On All Saints’ Day, which this year fell on Nov. 1 Mexican teenagers and hipsters wholeheartedly embrace their country’s traditional folklore, painting their faces to resemble colorful catrinas and calaveras, which translates roughly as Lady Death and her skulls. But as Mexicans increasingly adopt the tradition of trick-or-treating on Oct. 31, it’s becoming increasingly difficult to tell where Halloween ends and Day of the Dead begins. (Although careful who you say that to, since not all Mexicans take lightly to a blending of the two holidays.)

Historically, Halloween isn’t a recognized holiday in Mexico. But thanks to fluid borders, fluid families, and fluid cultures, elements of Halloween are increasingly being incorporated into Mexico’s Dia de los Muertos—and vice versa.

Day of the Dead is also starting to feel more like “Week of the Dead”—at least in Mexico City. The night before Halloween, hordes of trick-or-treaters poured into the streets of Mexico City wearing masks or drenched in fake blood.

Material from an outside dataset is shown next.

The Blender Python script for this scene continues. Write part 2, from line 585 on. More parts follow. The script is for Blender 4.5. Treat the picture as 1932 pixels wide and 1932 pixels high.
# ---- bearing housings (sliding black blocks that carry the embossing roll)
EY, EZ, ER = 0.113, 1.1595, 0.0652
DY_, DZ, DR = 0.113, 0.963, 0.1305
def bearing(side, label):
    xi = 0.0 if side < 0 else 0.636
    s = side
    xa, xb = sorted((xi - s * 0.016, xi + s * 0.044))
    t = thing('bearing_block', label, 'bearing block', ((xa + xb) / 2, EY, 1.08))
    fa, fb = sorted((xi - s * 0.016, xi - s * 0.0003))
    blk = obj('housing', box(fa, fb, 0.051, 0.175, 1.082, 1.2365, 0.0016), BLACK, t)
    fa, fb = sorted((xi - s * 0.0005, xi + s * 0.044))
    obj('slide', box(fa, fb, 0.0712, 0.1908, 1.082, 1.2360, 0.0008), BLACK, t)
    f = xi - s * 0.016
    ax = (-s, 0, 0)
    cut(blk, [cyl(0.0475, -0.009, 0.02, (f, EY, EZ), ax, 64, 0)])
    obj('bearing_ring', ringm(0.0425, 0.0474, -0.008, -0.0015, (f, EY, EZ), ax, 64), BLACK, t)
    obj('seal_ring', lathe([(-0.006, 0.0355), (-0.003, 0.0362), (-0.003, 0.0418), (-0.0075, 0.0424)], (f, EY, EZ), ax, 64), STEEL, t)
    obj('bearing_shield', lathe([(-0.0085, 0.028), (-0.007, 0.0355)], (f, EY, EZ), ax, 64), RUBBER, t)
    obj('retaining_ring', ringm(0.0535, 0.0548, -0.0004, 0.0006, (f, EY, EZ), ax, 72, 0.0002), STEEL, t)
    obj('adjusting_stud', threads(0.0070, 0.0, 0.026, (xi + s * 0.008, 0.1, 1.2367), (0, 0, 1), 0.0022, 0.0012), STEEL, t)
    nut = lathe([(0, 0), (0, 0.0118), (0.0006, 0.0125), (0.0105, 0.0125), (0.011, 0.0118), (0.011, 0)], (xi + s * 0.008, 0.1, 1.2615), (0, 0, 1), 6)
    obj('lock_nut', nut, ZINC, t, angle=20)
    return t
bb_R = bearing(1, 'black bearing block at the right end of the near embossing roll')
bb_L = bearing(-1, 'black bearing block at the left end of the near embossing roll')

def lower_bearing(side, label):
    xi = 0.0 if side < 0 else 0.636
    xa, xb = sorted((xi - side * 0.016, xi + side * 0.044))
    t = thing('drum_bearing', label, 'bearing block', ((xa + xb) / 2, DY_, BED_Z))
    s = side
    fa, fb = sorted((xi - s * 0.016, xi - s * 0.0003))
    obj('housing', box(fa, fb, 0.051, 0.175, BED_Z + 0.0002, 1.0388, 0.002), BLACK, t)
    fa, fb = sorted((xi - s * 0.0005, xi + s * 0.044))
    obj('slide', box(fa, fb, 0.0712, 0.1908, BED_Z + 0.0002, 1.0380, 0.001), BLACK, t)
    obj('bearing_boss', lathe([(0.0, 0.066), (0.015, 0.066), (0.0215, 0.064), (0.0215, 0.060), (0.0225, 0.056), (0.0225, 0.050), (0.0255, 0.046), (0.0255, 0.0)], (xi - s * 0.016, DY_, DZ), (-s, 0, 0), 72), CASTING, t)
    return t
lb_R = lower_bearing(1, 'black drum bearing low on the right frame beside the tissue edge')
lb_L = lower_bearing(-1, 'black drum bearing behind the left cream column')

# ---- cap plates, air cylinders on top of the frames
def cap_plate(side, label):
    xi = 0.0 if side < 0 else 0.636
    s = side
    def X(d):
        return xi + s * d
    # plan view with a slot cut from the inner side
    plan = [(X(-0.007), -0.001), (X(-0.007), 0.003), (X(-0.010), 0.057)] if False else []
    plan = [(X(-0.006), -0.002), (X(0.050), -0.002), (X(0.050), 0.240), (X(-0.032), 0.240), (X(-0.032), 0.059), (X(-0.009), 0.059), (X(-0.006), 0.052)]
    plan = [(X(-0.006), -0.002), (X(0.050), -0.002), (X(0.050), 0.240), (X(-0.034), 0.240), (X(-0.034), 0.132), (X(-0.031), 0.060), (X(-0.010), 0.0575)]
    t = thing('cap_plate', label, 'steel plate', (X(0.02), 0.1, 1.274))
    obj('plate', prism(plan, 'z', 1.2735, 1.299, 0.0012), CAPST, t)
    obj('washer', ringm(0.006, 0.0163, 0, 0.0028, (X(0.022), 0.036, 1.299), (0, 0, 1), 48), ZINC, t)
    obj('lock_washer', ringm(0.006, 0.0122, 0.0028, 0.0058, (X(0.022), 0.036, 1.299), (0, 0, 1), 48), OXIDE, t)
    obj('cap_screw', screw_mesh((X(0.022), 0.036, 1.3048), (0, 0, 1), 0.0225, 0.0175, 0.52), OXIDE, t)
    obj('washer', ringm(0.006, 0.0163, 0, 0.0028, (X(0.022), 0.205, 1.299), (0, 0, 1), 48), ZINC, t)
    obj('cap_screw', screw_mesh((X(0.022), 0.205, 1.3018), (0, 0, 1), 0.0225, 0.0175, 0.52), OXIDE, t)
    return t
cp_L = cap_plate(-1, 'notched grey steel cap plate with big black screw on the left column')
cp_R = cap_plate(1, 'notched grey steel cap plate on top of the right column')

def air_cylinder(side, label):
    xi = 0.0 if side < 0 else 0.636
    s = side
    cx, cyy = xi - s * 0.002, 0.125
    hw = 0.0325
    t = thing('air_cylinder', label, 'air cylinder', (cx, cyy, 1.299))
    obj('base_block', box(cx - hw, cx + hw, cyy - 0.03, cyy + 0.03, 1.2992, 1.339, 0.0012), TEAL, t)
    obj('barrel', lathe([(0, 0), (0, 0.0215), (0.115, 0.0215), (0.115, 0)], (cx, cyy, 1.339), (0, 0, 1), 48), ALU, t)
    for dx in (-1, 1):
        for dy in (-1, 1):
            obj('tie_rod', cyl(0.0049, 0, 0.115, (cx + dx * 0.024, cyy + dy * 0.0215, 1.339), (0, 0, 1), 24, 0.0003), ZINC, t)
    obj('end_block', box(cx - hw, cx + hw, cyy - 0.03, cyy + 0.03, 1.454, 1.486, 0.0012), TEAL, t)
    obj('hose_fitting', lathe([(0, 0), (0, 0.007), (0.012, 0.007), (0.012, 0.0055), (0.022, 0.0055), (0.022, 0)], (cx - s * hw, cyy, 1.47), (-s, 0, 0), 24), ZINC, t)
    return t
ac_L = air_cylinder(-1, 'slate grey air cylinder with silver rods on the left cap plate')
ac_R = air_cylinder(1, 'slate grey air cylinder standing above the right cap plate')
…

Turnout was even larger on Oct. 31, as a record number of Mexican trick-or-treaters turned out for an annual bike ride. Nearly 100,000 Chilangos, as Mexico City natives call themselves, dressed in costume and rode their bikes through the city’s downtown.

In a more typical ceremony, hundreds gathered at the cemetery in San Andres Mixquic, 25 miles outside of downtown Mexico City, for a three-day celebration to commemorate their dead.

On the night All Saints’ Day,  children’s graves are decorated with Cempazuchi flowers— marigolds are traditionally used in Day of the Dead celebrations — and candles are lit beside tombstones.

Adults’ graves aren’t typically decorated until the following night, for fear the children will become jealous.

The next night, after the children’s souls have received their offerings, the Mixquic cemetery is lit ablaze with thousands of candles as graves are decorated with figurines of the Itzcuintli dog, whose duty it is to help the souls cross the last river into Mictlán — the Aztec underworld.